_INFORMATION PROVIDED:_

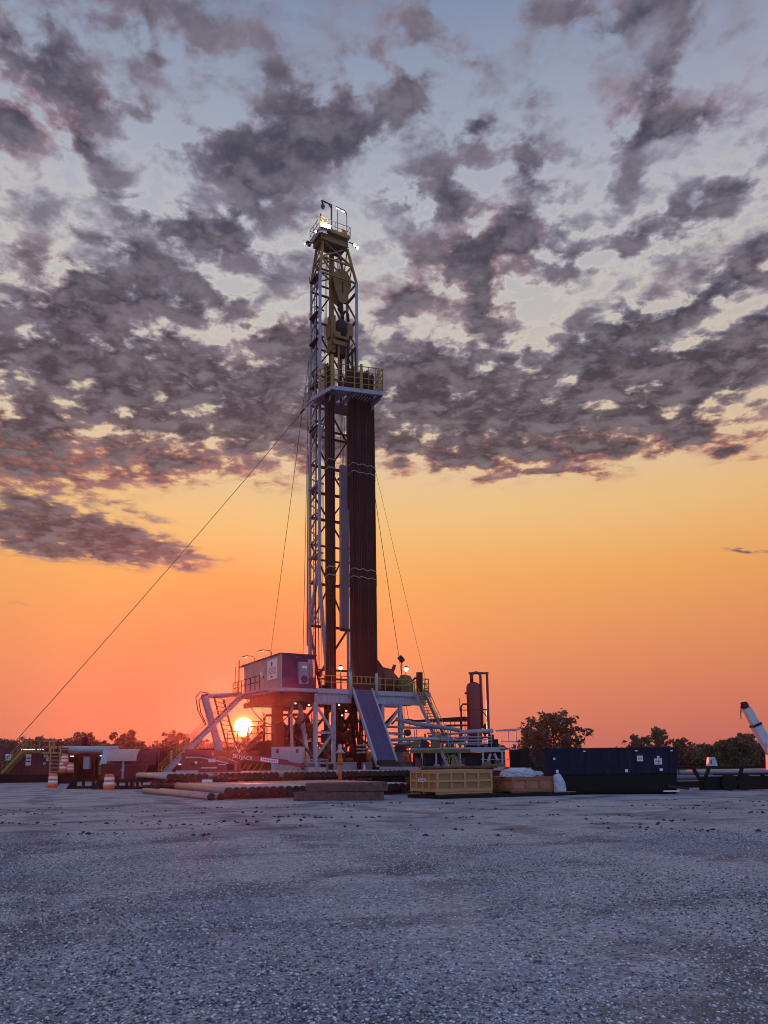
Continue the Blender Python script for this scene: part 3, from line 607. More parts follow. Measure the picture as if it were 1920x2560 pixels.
# doghouse (driller's cabin) ----------------------------
dh = thing('driller_cabin', 'grey sided metal cabin with a purple end wall on the left of the drill floor', 'cabin', (1.5, 4.5, 7.3), RIG)
DL = 8.9; RZ = 10.35
part('support_skid', MB().box(-0.3, 3.3, -0.12, DL + .1, 7.35, 7.62), 'lilac', dh)
part('under_frame', MB().box(0.4, 3.3, 0.6, DL - .5, 6.6, 7.34).box(0.0, 0.35, 1.5, DL, 6.5, 6.95).box(0.36, 0.4, 2, 6, 6.7, 7.0), 'red', dh)
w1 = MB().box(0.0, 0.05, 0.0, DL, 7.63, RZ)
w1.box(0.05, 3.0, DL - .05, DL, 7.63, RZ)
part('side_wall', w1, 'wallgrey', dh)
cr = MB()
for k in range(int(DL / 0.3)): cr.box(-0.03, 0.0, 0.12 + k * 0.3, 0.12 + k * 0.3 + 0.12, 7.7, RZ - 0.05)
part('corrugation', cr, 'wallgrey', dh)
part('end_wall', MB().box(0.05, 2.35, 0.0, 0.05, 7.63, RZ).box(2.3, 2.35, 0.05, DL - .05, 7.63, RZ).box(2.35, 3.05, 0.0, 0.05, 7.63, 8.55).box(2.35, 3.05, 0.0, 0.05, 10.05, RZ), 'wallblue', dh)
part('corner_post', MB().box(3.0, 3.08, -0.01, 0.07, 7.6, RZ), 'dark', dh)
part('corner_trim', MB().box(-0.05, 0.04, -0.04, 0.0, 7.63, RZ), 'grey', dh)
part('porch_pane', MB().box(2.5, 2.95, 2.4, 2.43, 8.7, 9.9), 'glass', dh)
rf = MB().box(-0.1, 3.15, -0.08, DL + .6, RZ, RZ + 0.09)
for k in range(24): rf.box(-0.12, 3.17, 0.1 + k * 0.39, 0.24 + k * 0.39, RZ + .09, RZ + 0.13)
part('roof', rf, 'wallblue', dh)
part('roof_strut', MB().tube((-0.3, DL + .5, 7.3), (-0.3, DL + .5, RZ + .6), 0.06, 6).tube((-0.3, DL + .5, RZ - .05), (0, DL + .2, RZ - .05), 0.05, 6), 'dark', dh)
dr = part('door', MB().box(-0.09, -0.03, 3.5, 4.9, 7.75, 9.85), 'wallgrey', dh)
part('handle', MB().box(-0.14, -0.09, 3.65, 3.75, 8.7, 8.9), 'dark', dr)
part('door_pane', MB().box(-0.11, -0.09, 4.0, 4.55, 8.9, 9.3), 'white', dr)
sg = part('notice_board', MB().box(-0.10, -0.05, 0.75, 2.85, 8.45, 10.1), 'white', dh)
tx = MB()
tx.lathe([(0.0, 0), (0.16, 0.0), (0.16, 0.012)], (0, 0, 0), 16)
tx.v = [(-0.105 - p[2], 1.85 + p[0], 9.75 + p[1]) for p in tx.v]
tx.box(-0.115, -0.101, 1.82, 1.88, 9.45, 9.95)
rl = random.Random(5)
for row, z in enumerate((9.38, 9.27, 9.16, 9.05, 8.94)):
    y = 0.95
    while y < 2.65:
        L = rl.uniform(.08, .22); tx.box(-0.112, -0.101, y, min(y + L, 2.68), z, z + 0.04); y += L + 0.05
tx.box(-0.112, -0.101, 0.85, 2.75, 8.86, 8.875)
tx.box(-0.112, -0.101, 1.6, 2.1, 8.6, 8.72)
part('notice_print', tx, 'ink', sg)
ac = part('air_conditioner', MB().box(1.42, 2.28, -0.32, -0.02, 7.95, 9.75), 'tray', dh)
fan = MB().lathe([(0.30, 0), (0.30, 0.02), (0.2, 0.03)], (0, 0, 0), 20); fan.v = [(1.9 + p[0], -0.33 - p[2], 8.35 + p[1]) for p in fan.v]
part('fan_grille', fan, 'wallblue', ac)
part('label_plate', MB().box(1.65, 2.1, -0.335, -0.322, 9.25, 9.45), 'white', ac)
for v in (2.6, 6.6):
    lp = part('gooseneck_lamp', MB().path([(0.1, v - .35, RZ - .4), (0.02, v - .35, RZ + 0.45), (-0.1, v - .2, RZ + 0.6), (-0.45, v + .55, RZ + 0.72)], 0.035, 6).beam((-0.35, v + .4, RZ + .70), (-0.62, v + .95, RZ + .66), .16, .1), 'dark', dh)
    part('lens', MB().beam((-0.38, v + .45, RZ + .625), (-0.55, v + .85, RZ + .60), .12, .03), 'lens_dim', lp)
rl_ = MB().rails([(-1.0, 2.2, 7.62), (-1.0, 8.9, 7.62)], 1.15, 1.1, 0.03, (1.0, .55)); part('side_rail', rl_, 'dark', dh)
part('side_walkway', MB().box(-1.05, -0.31, 2.0, 8.95, 7.52, 7.62), 'lilac', dh)
solo('drooping_cable', MB().path(hang((0.0, 8.2, 7.4), (2.0, 1.5, 6.4), 2.0, 20), 0.05, 8), 'red', 'dark cable drooping in a curve below the grey cabin', 'cable', (1, 5, 5), RIG)
fx = thing('small_whip_mast', 'thin upright pole beside the far corner of the cabin', 'pole', (-.5, 9.8, 7.6), RIG)
part('pole', MB().tube((-.5, 9.8, 7.6), (-.5, 9.8, 10.4), 0.03, 6), 'dark', fx)

# machinery on the floor --------------------------------
dw = thing('floor_winch', 'dark red winch housing with a curved duct behind the racked pipe', 'winch', (10.4, 3.0, ZF), RIG2)
part('housing', MB().prism([(9.2, ZF), (12.6, ZF), (12.6, ZF + .8), (12.2, ZF + 1.5), (11.4, ZF + 2.3), (10.0, ZF + 2.5), (9.2, ZF + 2.1)], 'y', 2.4, 4.6), 'red', dw)
part('duct', MB().path([(9.3, 2.6, ZF + 3.3), (10.0, 2.6, ZF + 2.9), (10.5, 2.6, ZF + 2.3), (10.6, 2.6, ZF + 1.5)], 0.22, 10), 'dark', dw)
part('exhaust_stub', MB().tube((11.6, 2.6, ZF + 1.9), (11.9, 2.6, ZF + 2.7), 0.16, 10), 'red', dw)
for k, x in enumerate((9.6, 10.6, 11.5)):
    part('cover_panel', MB().box(x, x + 0.7, 2.3, 2.39, ZF + .4, ZF + 1.5), ('olive', 'red', 'red')[k], dw)
part('brake_drum', MB().tube((12.0, 2.2, ZF + .8), (12.0, 2.4, ZF + .8), 0.5, 16), 'dark', dw)
cs = thing('yellow_floor_tool', 'yellow pipe wrenching machine on the right half of the drill floor', 'machine', (11.9, 0.8, ZF), RIG2)
part('body', MB().prism([(11.5, ZF), (12.6, ZF), (12.6, ZF + .9), (12.3, ZF + 1.5), (11.7, ZF + 1.6), (11.5, ZF + 1.1)], 'y', .5, 1.3), 'olive', cs)
part('ram', MB().tube((11.4, .45, ZF + .5), (12.5, .45, ZF + .9), 0.1, 8), 'rail', cs)
part('arm', MB().beam((11.2, .8, ZF + .4), (11.6, .8, ZF + 1.3), .2), 'olive', cs)
hp = thing('tall_manifold_box', 'tall dark red box with a bent hose by the head of the right stairs', 'manifold', (13.4, 0.6, ZF), RIG2)
part('box', MB().box(13.15, 13.6, .5, .9, ZF, ZF + 1.9), 'red', hp)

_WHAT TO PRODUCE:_
Leave out the pictures and repeat exactly the lines from the start of the material through the line that contains "for k in range(24): rf.box(-0.12, 3.17, 0.1", both included.

_CORRECT RESULT:_
Continue the Blender Python script for this scene: part 3, from line 607. More parts follow. Measure the picture as if it were 1920x2560 pixels.
# doghouse (driller's cabin) ----------------------------
dh = thing('driller_cabin', 'grey sided metal cabin with a purple end wall on the left of the drill floor', 'cabin', (1.5, 4.5, 7.3), RIG)
DL = 8.9; RZ = 10.35
part('support_skid', MB().box(-0.3, 3.3, -0.12, DL + .1, 7.35, 7.62), 'lilac', dh)
part('under_frame', MB().box(0.4, 3.3, 0.6, DL - .5, 6.6, 7.34).box(0.0, 0.35, 1.5, DL, 6.5, 6.95).box(0.36, 0.4, 2, 6, 6.7, 7.0), 'red', dh)
w1 = MB().box(0.0, 0.05, 0.0, DL, 7.63, RZ)
w1.box(0.05, 3.0, DL - .05, DL, 7.63, RZ)
part('side_wall', w1, 'wallgrey', dh)
cr = MB()
for k in range(int(DL / 0.3)): cr.box(-0.03, 0.0, 0.12 + k * 0.3, 0.12 + k * 0.3 + 0.12, 7.7, RZ - 0.05)
part('corrugation', cr, 'wallgrey', dh)
part('end_wall', MB().box(0.05, 2.35, 0.0, 0.05, 7.63, RZ).box(2.3, 2.35, 0.05, DL - .05, 7.63, RZ).box(2.35, 3.05, 0.0, 0.05, 7.63, 8.55).box(2.35, 3.05, 0.0, 0.05, 10.05, RZ), 'wallblue', dh)
part('corner_post', MB().box(3.0, 3.08, -0.01, 0.07, 7.6, RZ), 'dark', dh)
part('corner_trim', MB().box(-0.05, 0.04, -0.04, 0.0, 7.63, RZ), 'grey', dh)
part('porch_pane', MB().box(2.5, 2.95, 2.4, 2.43, 8.7, 9.9), 'glass', dh)
rf = MB().box(-0.1, 3.15, -0.08, DL + .6, RZ, RZ + 0.09)
for k in range(24): rf.box(-0.12, 3.17, 0.1 + k * 0.39, 0.24 + k * 0.39, RZ + .09, RZ + 0.13)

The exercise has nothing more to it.